** AIM OF THE EXERCISE **
Give the number of lines that contain the string "picks", please, and nothing else.

>> BEGIN INFORMATION PROVIDED

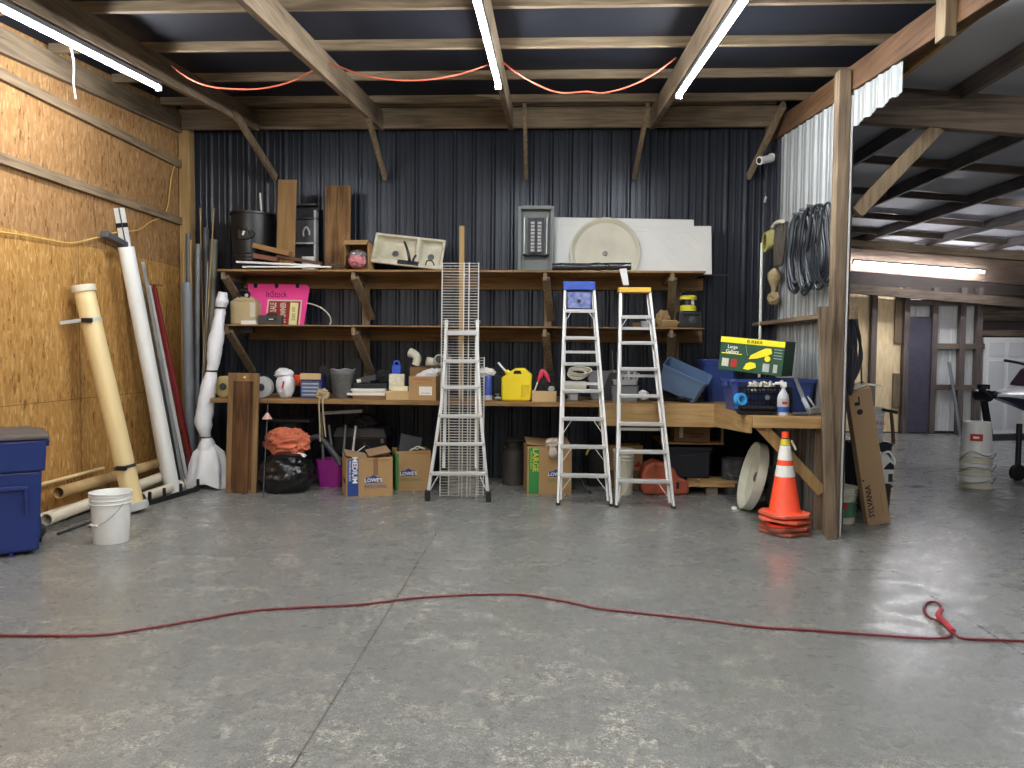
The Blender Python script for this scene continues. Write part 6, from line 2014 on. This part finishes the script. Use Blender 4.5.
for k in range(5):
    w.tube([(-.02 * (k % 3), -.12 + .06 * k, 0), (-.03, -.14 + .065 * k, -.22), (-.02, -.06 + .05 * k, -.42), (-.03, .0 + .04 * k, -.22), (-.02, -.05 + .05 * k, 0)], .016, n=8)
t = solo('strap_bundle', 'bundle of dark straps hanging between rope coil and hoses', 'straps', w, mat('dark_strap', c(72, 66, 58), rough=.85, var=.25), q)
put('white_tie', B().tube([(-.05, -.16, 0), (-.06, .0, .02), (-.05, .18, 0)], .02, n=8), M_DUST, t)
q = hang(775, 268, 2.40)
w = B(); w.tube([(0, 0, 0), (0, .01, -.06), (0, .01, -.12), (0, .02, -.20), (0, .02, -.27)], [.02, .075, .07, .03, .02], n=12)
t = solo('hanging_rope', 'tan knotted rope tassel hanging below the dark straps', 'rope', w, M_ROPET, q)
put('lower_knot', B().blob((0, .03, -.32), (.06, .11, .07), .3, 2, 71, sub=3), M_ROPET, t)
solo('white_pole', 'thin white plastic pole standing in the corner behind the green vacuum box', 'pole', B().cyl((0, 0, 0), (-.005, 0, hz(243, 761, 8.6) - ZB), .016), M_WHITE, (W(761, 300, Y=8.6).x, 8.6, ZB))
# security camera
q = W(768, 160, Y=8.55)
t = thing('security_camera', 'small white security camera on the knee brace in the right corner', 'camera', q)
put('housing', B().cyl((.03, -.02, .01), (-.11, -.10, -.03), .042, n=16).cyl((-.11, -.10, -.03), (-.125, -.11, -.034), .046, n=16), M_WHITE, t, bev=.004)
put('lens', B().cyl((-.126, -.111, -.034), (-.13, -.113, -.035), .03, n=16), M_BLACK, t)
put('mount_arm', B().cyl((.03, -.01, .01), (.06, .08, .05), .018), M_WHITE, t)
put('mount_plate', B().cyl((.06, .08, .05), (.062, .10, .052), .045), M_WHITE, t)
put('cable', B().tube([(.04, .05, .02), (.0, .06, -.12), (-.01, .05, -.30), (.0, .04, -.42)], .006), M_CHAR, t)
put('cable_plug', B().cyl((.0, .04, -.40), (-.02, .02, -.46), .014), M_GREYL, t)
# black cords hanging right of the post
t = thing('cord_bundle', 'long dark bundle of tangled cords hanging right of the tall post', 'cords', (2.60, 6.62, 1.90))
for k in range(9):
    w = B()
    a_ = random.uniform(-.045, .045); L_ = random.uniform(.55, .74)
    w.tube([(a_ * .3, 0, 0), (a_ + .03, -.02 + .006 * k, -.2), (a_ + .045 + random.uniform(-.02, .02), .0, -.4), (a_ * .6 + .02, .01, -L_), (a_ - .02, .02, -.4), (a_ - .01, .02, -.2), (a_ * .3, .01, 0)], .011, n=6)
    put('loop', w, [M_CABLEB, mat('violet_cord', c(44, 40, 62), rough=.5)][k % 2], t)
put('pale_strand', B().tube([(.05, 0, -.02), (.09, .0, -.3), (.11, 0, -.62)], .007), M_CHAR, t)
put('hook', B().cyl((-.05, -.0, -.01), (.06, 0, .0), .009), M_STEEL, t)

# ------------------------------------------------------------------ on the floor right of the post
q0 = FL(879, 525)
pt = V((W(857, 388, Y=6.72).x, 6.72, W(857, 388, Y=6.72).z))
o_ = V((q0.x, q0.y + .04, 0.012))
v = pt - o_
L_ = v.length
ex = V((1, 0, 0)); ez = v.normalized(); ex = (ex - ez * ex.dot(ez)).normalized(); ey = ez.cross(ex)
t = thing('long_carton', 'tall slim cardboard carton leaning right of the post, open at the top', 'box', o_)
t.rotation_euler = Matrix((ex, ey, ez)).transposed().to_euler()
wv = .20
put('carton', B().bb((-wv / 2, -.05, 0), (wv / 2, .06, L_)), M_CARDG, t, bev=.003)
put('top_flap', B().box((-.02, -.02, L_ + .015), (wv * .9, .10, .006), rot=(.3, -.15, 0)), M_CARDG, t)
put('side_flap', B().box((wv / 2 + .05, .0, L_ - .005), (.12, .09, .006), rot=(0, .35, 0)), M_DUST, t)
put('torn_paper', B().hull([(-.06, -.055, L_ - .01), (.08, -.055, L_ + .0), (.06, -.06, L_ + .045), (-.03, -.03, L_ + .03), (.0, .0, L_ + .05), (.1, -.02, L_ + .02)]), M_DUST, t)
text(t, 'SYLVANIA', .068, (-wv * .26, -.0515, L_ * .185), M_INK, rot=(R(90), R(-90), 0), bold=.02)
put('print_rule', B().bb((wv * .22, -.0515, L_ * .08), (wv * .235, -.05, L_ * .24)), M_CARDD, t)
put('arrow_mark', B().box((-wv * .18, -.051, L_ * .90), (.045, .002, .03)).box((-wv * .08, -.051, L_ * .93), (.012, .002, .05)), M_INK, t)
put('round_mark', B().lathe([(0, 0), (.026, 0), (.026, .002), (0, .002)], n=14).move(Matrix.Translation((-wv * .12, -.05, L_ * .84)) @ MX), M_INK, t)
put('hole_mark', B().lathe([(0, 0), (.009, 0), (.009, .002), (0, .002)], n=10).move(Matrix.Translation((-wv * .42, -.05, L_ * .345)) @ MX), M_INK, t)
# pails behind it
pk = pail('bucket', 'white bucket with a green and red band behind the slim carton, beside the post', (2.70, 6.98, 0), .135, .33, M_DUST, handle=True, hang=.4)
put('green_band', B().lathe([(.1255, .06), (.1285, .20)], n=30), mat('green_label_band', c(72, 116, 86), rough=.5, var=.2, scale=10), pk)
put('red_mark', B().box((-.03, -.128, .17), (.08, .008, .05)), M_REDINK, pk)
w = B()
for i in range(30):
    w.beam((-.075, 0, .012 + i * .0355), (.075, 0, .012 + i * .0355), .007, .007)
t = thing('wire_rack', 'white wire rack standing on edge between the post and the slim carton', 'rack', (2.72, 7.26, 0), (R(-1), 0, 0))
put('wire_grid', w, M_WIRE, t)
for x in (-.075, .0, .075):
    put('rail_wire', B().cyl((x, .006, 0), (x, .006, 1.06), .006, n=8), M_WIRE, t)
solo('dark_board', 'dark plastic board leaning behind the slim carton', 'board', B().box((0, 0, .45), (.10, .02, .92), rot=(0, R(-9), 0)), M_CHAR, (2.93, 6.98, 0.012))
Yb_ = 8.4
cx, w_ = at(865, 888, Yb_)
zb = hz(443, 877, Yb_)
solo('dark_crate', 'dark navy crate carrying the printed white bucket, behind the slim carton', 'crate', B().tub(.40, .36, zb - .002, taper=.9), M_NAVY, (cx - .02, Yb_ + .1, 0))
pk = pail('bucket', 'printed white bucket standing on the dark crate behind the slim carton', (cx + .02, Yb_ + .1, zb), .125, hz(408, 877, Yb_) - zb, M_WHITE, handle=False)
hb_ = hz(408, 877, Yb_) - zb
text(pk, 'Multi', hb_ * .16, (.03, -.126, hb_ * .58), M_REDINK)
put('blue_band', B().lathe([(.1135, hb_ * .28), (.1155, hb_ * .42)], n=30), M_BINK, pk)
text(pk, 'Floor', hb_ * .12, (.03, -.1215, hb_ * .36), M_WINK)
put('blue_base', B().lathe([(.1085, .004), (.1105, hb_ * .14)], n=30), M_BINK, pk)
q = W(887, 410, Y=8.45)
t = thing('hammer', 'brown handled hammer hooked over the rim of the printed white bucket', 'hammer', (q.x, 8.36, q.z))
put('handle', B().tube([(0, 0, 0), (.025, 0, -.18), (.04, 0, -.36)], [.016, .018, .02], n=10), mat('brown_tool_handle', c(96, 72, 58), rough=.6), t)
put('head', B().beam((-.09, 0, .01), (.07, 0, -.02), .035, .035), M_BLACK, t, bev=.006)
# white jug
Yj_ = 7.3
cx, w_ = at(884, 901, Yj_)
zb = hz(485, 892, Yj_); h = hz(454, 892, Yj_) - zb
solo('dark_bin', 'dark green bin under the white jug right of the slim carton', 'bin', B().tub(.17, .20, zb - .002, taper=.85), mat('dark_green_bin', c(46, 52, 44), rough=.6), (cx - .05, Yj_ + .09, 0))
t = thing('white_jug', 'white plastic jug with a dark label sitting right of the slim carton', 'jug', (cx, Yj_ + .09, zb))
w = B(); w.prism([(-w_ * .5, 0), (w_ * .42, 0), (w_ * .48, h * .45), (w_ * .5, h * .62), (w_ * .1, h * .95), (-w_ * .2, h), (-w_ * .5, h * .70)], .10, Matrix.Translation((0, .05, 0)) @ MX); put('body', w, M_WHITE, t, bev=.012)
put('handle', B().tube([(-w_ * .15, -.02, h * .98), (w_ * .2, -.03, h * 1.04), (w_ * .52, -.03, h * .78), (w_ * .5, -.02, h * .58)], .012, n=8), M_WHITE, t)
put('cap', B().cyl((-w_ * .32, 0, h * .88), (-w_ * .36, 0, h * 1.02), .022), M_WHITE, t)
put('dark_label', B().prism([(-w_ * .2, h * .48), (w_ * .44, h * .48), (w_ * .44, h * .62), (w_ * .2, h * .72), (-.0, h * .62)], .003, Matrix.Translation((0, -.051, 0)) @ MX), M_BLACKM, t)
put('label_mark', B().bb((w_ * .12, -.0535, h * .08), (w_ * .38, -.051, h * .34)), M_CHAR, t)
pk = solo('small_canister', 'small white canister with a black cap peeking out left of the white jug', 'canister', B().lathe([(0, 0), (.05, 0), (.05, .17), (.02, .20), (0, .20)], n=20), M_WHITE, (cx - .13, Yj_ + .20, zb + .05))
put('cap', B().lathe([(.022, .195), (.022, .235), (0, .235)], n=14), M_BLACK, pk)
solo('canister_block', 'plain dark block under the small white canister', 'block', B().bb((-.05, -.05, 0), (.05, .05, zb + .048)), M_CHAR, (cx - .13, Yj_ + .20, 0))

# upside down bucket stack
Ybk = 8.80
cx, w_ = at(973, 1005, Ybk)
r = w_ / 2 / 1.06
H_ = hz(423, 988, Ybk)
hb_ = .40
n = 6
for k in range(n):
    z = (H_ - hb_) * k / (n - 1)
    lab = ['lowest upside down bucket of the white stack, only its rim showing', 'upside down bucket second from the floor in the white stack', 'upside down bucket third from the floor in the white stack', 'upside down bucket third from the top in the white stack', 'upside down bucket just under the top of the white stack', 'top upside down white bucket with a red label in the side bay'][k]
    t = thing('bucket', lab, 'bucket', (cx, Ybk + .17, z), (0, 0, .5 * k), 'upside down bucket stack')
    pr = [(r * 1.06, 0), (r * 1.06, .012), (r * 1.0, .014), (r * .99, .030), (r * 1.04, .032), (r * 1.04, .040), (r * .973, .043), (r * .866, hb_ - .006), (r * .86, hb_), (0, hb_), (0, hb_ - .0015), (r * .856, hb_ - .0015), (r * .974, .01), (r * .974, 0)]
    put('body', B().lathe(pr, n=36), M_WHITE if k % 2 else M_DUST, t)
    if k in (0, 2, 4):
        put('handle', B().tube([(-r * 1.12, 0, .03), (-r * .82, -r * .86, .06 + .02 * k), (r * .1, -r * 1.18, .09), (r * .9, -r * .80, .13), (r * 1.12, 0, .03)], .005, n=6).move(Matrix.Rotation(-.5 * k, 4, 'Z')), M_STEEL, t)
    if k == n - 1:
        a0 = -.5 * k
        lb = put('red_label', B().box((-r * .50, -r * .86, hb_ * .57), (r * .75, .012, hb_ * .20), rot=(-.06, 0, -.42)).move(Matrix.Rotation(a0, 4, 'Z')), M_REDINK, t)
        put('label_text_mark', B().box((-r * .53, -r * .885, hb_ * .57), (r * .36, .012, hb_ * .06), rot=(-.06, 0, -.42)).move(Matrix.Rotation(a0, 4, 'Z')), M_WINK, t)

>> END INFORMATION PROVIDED
>> BEGIN INFORMATION PROVIDED

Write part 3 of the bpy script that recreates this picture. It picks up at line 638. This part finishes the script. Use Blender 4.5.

>> END INFORMATION PROVIDED
>> BEGIN INFORMATION PROVIDED

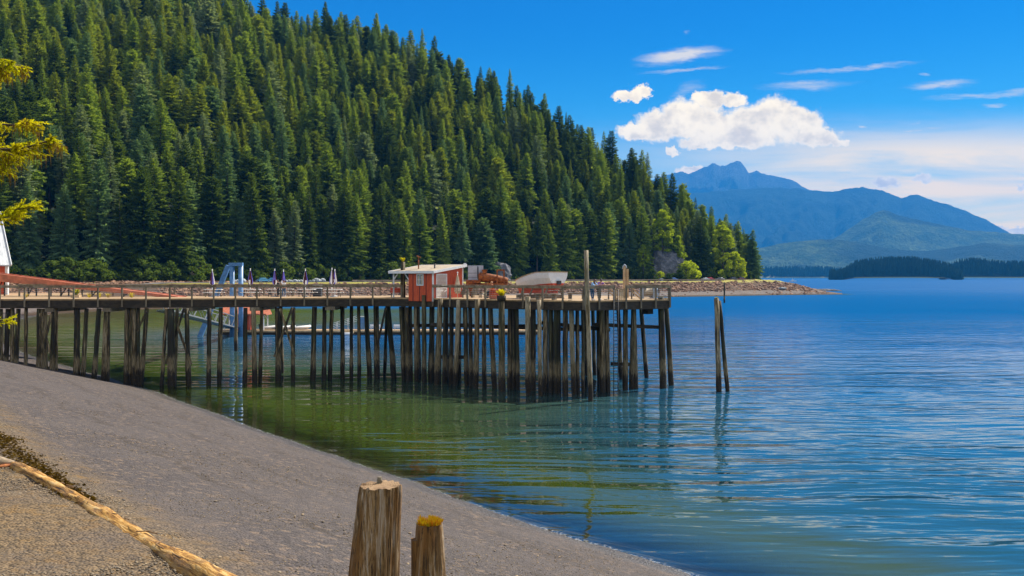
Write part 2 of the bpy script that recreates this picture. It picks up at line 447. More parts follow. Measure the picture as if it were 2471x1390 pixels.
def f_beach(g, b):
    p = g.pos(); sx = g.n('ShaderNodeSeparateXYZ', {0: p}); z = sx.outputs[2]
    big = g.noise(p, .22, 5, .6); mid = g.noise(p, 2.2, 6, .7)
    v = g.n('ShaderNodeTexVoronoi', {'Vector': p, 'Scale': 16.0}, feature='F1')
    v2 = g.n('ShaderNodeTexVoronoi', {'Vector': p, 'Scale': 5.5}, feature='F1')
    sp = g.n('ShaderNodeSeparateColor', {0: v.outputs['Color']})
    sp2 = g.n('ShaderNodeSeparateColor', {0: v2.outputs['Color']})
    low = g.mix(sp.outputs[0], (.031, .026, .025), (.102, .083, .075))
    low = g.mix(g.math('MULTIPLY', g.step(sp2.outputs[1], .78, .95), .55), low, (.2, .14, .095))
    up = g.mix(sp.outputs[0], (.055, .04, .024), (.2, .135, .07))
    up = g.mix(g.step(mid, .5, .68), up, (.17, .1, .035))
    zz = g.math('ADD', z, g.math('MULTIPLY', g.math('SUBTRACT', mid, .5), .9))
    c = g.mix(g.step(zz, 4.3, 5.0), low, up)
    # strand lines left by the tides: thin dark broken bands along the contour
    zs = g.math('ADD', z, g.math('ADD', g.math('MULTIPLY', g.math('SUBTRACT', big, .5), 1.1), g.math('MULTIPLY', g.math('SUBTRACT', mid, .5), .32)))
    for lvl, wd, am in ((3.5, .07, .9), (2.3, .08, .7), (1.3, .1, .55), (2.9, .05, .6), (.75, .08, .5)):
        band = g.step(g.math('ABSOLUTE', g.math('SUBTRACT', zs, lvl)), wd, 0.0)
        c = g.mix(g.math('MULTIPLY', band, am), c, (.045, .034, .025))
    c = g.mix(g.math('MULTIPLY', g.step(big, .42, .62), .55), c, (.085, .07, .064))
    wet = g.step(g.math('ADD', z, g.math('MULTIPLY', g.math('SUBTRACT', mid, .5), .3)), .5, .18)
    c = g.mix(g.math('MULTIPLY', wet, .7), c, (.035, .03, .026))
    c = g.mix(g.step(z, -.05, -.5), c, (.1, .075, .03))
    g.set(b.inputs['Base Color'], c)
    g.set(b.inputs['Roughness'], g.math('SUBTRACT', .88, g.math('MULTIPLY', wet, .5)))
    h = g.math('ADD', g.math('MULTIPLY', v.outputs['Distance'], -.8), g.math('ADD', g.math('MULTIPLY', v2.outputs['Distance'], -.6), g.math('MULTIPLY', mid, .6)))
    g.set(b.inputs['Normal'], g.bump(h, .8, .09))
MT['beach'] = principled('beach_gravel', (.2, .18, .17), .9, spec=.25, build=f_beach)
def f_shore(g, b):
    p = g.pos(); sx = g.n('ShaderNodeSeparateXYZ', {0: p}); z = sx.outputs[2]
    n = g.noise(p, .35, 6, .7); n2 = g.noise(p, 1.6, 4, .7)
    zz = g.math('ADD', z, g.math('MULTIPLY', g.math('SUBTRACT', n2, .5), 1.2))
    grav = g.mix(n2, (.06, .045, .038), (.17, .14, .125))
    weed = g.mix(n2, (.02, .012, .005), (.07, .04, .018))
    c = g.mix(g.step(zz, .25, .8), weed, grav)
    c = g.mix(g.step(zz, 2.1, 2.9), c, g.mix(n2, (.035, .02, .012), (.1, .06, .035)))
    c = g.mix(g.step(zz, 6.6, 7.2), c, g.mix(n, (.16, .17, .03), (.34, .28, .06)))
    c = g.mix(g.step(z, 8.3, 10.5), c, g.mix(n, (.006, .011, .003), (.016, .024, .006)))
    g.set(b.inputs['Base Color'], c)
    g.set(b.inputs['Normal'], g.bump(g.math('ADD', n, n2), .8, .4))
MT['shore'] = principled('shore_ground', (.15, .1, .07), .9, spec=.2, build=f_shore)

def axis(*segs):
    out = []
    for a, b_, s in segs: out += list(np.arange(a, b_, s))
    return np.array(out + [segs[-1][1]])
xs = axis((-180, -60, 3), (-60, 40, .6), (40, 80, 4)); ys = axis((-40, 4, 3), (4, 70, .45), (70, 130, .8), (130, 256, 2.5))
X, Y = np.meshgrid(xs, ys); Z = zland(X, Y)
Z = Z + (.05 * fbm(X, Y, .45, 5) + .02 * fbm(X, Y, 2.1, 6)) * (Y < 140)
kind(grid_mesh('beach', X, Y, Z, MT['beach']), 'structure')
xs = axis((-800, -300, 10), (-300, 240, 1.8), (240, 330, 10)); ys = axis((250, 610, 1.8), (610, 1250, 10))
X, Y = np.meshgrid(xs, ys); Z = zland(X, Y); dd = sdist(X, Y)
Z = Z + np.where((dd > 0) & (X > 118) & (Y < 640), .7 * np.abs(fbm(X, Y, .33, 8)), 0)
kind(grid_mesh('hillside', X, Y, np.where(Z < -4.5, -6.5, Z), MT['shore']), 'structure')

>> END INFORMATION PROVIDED

** COMPLETED TASK **
2